Does the Texas option period include weekends? +
Yes. The option period in TREC 20-17 ¶ 5B counts calendar days — weekends and holidays are included. A 7-day option starting on a Friday ends the following Friday at 5:00 PM, not the Monday after.
What time does the option period end in Texas? +
5:00 PM local time on the day calculated. ¶ 5B is explicit about the time. After 5:00 PM, any termination notice is too late and the option right is extinguished.
Can the option period be extended? +
Only by written amendment signed by both parties — typically TREC Form 39-9 (Amendment to Contract). Verbal extensions are not enforceable. The amendment must be executed before the original option period expires.

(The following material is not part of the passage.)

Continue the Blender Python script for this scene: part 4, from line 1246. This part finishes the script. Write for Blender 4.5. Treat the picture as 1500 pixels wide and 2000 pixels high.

Is the option fee refundable in Texas? +
No. The option fee (¶ 5A) is consideration for the option right itself and is non-refundable, except where the contract specifies it credits to the sales price at closing. Earnest money is separate and is generally refundable if the buyer terminates during the option period.
Do I have to deliver option-period termination notice in writing? +
Yes. ¶ 5B requires written notice. TREC Form 38-8 (Notice of Buyer's Termination of Contract) is the standard. Email delivery is generally acceptable under Texas e-sign law, but always check the contract's notice paragraph and confirm receipt.